September 10th, 2013 by Ric Hanson

While the full-scale corn harvest won’t start in Iowa for a couple of weeks, farmers are now beginning to bring in the first loads of specialized grain. In central Iowa, near Ankeny, Paul Mens runs a corn picker that’s designed for harvesting ears that will be shelled at a nearby Monsanto seed corn processing plant. “On a seed corn harvester, we pick it in the ear and we do not have a yield monitor,” Mens says. “In my opinion, for what this has been through, the yield is real good. They don’t tell us what each variety or inbred is supposed to make, we don’t have a clue, but this has done real well. You can tell where the wet spots were, where it was too wet this spring, but overall, it’s doing real well.”

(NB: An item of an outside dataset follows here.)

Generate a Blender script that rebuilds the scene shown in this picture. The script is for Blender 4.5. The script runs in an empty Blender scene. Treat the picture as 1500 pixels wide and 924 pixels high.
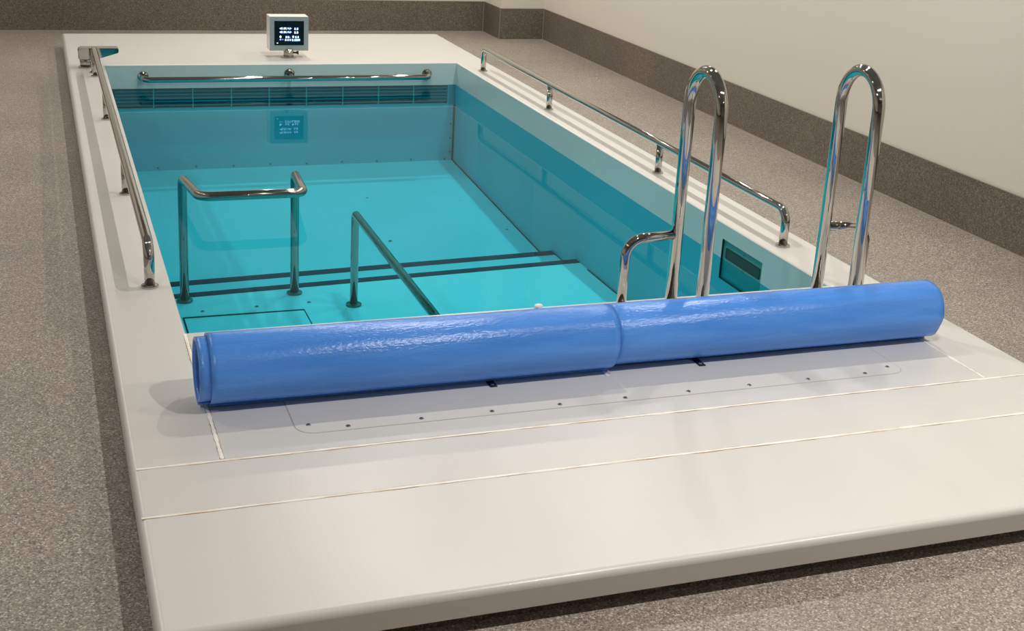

Monsanto is paying Mens to harvest ears from the stalks that were detasseled earlier in the season for a future hybrid seed corn variety. “This is an earlier variety,” he says. “We’re actually the only ones running. There are four picker groups that pick for our plant at Grinnell. We’re the only ones running right now. Nobody else is going. This earlier variety came on before the dry weather hit. As we get further into the season, we’ll see how bad that did hurt.”

Iowa’s market corn harvest likely won’t begin until fall arrives in just under two weeks on September 22nd. Harvesting this specialized corn is considered a preview of the drought’s impact on the crop.